2. ¿Qué incidencia tendremos en las decisiones que se tomen?

La misma pregunta plantea un parlamento con 80 asambleístas constituyentes, distribuidos en 24 nacionales, 50 provinciales y 6 del exterior. Lo que se traduce en que el 30 % vendrá de espacios nacionales; el 12,5 % lo aportará Guayas; el 8,75 % Pichincha; el 5 % Manabí y el 7,5 % del exterior, mientras que el resto de las provincias apenas podrá aportar con el 2,5 % o el 1,25 % de los integrantes y de los votos. Por su parte, la posibilidad de presentar iniciativas ciudadanas dependerá de obtener el respaldo del 0,5 % del padrón electoral (aproximadamente 69 000 personas), muy difícil de conseguir en los 180 días que durará la Asamblea; quedará como opción convencer a algún asambleísta para que lo haga.

Como se ve, la opinión de las provincias incidirá poco. La decisión final estará influida mayormente por los asambleístas de Guayas, Pichincha y, en alguna medida, de Manabí. Un tercio de los votos vendrá del “espacio nacional”, que en su mayoría provendrá de Quito y Guayaquil.

La votación por listas cerradas y el método de asignación derivarán en una Asamblea dominada por ADN y RC, dejando la discusión en esas dos voces, con poco espacio para el debate externo y ubicando el riesgo de que tengamos una Constitución impuesta por la fuerza de los votos, sin participación, sin pluralidad de ideas y sin lo que el país necesita.

3. ¿Qué se pretende mantener o modificar?

Nuevamente, a partir del estatuto anexado por el CNE, se desprende que la próxima Constitución estará organizada en ocho secciones: a) Derechos y Garantías Fundamentales; b) Organización y Funciones del Estado; c) Régimen Económico y Finanzas Públicas; d) Justicia y Sistema Judicial; e) Participación Ciudadana y Control Social; f) Régimen Territorial y Descentralización; g) Naturaleza y Ambiente; y h) Régimen de Desarrollo e Inclusión Social.
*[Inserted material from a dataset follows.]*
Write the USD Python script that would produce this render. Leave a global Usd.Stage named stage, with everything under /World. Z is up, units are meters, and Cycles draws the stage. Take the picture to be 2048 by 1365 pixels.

En el documento publicado no se menciona si existirá algún mecanismo para incorporar nuevas secciones.

La estructura propuesta sugiere un documento más operativo y resumido, centrado en el rediseño institucional, lo que contrasta con la Constitución vigente, que resulta más ideológica —con ejes como el Buen Vivir, la Plurinacionalidad, los Derechos de la Naturaleza y la Participación Ciudadana—. La nueva propuesta abre el camino a la transformación del Estado de derechos y justicia, a la eliminación del Consejo de Participación Ciudadana y a la revisión de los derechos de la naturaleza, la consulta previa y la plurinacionalidad. Sugiere un texto más breve, orientado a redefinir la organización estatal y a reequilibrar las funciones en torno a los tres poderes tradicionales. Tampoco prevé una mesa sobre relaciones internacionales ni sobre supremacía constitucional, dos pilares jurídicos del texto vigente.

Una nueva Constitución podría ser una oportunidad para corregir los excesos, omisiones y contradicciones acumuladas en estos quince años, pero también puede convertirse en un ejercicio costoso e improductivo si el debate vuelve a girar en torno a los mismos actores y resentimientos. Ningún texto, por más innovador o moderno que sea, puede resolver lo que la práctica política se encarga de erosionar: la falta de ética pública, el uso del Estado como botín y la conversión de la ley en instrumento de impunidad. El dilema no es, entonces, votar sí o no al cambio constitucional, sino entender qué tipo de país queremos reconstruir, con qué reglas y, sobre todo, si las vamos a respetar.